M. Krumholz (University of California, Santa Cruz, Astronomy, Santa Cruz, United States),
M. Bate (Exeter University, Astrophysics, United Kingdom),
H. Arce (Yale University, Astronomy, United States),
J. Dale (Czech Academy of Sciences, Mathematics, Physics, and Earth Sciences, Czech Republic),
R. Gutermuth (University of Massachusetts, Department of Astronomy, United States),
R. Klein (University of California, Berkeley, Astronomy, United States),
Z.-Y. Li (University of Virginia, Astronomy, United States),
F. Nakamura (National Astronomical Observatory of Japan, Japan),
Q. Zhang (Harvard-Smithsonian Center for Astrophysics, United States)

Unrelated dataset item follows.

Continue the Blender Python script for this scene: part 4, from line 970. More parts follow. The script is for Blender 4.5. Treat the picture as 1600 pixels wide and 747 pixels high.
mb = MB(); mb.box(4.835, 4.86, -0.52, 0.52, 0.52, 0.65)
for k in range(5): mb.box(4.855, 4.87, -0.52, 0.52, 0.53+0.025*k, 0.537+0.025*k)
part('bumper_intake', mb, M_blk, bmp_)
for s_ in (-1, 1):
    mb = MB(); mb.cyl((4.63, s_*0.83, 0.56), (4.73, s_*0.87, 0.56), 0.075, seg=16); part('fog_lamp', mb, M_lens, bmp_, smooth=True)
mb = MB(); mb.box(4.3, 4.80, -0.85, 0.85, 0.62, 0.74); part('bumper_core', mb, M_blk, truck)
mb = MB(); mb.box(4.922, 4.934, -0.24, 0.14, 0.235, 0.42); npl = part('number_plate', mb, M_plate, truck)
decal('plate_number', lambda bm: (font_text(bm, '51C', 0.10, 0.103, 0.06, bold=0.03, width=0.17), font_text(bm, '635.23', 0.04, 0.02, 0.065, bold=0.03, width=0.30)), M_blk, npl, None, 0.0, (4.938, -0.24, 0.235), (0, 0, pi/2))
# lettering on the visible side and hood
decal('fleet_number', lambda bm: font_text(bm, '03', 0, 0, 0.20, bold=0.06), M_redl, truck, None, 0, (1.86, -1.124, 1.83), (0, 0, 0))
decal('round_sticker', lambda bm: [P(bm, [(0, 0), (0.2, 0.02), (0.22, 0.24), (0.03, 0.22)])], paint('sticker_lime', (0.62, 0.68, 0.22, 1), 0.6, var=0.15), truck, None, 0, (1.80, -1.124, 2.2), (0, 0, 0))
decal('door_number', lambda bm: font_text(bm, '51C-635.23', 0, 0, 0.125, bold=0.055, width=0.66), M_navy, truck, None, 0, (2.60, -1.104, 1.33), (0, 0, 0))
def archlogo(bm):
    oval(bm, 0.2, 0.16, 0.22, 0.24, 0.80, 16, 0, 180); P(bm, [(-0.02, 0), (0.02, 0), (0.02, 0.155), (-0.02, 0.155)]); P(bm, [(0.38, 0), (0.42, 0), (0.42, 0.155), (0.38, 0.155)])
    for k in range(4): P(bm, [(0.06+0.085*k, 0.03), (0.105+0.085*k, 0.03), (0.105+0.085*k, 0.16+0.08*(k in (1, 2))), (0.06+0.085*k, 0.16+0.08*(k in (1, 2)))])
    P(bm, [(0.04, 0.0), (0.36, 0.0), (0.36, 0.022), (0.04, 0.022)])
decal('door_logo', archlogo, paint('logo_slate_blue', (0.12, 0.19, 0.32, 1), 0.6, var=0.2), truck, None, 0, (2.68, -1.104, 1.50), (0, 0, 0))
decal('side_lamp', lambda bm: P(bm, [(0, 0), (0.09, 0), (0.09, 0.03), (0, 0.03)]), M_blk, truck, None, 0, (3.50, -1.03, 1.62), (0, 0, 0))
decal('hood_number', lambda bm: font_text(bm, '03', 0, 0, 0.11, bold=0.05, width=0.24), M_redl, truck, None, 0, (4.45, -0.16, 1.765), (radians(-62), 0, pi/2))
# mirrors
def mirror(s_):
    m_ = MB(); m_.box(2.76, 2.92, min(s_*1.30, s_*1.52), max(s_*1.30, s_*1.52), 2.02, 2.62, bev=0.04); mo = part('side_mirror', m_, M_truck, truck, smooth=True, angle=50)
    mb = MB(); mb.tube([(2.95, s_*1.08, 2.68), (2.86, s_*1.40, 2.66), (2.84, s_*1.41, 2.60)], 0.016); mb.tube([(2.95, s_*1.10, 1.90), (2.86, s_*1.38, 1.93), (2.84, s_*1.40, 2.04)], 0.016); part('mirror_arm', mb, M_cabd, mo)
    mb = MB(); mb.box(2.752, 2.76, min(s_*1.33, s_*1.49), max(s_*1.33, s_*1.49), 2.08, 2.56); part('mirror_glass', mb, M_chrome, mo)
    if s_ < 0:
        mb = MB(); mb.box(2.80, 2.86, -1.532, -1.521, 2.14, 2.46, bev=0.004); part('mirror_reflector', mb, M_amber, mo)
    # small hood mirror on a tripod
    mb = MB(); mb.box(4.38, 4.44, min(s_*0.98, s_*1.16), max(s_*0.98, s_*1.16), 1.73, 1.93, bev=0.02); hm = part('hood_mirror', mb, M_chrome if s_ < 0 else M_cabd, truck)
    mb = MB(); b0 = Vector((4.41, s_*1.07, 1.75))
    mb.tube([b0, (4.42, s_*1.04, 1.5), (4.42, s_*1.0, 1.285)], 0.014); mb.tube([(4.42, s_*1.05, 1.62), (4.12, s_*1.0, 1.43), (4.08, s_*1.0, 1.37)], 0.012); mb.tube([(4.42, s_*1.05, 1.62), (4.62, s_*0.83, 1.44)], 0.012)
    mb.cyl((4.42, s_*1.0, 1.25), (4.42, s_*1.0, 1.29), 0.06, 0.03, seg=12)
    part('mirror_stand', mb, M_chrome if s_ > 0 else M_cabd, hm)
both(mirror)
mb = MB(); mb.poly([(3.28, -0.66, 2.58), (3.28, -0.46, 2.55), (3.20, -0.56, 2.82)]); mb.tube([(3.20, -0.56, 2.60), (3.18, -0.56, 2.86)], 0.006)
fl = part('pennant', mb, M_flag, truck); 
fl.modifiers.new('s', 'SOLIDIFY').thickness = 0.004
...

Stars do not generally form in isolation. Instead, they form in clusters, and in these clustered environments newborn stars can have profound effects on one another and on their parent gas clouds. Feedback from clustered stars is almost certainly responsible for a number of otherwise puzzling facts about star formation: that it is an inefficient process that proceeds slowly when averaged over galactic scales; that it produces mostly unbound field stars rather than bound clusters; and that it produces an IMF with a distinct peak in the range 0.1 - 1 Msun, rather than an IMF dominated by brown dwarfs. In this review we summarize current observational constraints and theoretical models for the complex interplay between clustered star formation and feedback.